» **PROBLEM**
Give back exactly the lines from the start of the listing to the line containing "random.seed(7)", inclusive, and nothing beyond them.

» **MATERIAL PROVIDED**
------------------------------

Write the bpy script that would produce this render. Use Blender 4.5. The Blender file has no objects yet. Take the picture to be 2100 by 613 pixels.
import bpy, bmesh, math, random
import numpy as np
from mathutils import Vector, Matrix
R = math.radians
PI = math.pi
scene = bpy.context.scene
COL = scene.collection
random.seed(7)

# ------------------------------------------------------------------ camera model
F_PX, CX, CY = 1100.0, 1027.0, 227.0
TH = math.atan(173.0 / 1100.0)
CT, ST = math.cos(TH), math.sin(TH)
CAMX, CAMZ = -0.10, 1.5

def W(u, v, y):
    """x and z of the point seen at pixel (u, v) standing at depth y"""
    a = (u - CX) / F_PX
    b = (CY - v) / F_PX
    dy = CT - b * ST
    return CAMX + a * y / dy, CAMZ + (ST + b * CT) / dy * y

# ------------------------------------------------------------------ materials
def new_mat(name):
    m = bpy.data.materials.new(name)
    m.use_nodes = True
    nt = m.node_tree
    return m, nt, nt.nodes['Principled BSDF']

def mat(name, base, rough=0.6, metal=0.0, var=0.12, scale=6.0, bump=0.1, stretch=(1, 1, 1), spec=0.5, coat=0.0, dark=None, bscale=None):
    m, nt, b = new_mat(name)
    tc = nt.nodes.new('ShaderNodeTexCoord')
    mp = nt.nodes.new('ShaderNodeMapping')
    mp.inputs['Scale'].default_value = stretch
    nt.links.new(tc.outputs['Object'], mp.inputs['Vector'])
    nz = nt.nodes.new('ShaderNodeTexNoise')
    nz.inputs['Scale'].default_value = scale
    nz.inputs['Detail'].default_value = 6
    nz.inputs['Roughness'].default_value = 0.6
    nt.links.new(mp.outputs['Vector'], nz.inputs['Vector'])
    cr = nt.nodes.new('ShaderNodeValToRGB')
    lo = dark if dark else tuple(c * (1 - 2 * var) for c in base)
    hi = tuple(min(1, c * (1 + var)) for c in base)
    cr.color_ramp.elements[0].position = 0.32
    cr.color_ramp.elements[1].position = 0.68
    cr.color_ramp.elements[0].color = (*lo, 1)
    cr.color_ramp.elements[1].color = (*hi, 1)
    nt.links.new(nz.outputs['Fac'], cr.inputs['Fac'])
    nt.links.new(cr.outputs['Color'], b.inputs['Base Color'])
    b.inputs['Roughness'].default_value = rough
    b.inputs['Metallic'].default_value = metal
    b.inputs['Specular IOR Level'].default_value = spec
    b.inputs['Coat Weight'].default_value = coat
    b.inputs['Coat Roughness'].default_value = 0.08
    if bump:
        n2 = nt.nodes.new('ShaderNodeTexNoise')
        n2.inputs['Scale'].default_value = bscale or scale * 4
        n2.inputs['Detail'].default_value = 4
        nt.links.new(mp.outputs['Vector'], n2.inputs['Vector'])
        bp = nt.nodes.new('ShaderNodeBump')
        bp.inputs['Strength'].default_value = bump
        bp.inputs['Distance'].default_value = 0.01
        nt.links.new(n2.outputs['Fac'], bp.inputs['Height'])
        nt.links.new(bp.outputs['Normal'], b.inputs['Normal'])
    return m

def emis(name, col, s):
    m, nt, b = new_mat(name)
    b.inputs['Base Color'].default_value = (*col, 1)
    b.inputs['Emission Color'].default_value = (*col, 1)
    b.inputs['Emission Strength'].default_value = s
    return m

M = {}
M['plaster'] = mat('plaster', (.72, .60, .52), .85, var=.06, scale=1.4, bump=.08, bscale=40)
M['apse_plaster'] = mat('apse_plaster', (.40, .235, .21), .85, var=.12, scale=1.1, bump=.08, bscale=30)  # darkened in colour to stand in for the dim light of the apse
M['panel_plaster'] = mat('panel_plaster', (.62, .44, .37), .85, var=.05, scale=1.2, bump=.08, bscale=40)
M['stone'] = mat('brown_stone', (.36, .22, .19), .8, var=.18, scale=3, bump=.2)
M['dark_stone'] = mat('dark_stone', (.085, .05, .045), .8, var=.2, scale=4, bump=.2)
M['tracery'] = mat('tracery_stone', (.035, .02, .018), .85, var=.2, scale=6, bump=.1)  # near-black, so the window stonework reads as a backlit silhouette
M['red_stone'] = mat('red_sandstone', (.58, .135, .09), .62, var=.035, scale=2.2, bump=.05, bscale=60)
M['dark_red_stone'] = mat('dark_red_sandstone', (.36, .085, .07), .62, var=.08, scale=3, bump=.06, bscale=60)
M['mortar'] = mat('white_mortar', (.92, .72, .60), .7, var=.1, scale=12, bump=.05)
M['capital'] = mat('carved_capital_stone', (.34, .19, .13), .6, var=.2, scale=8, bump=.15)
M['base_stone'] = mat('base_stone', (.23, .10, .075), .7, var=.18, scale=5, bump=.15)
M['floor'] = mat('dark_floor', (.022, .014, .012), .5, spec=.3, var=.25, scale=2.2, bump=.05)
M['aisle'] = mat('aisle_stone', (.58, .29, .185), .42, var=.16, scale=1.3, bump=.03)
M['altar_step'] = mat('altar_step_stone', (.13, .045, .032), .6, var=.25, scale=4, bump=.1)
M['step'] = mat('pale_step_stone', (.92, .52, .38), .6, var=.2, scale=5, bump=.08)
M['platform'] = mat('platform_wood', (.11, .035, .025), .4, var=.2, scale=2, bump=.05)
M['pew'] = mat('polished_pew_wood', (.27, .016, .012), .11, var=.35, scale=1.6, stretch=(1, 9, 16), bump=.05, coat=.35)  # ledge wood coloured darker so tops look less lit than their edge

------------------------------

» **FINAL RESULT**
Write the bpy script that would produce this render. Use Blender 4.5. The Blender file has no objects yet. Take the picture to be 2100 by 613 pixels.
import bpy, bmesh, math, random
import numpy as np
from mathutils import Vector, Matrix
R = math.radians
PI = math.pi
scene = bpy.context.scene
COL = scene.collection
random.seed(7)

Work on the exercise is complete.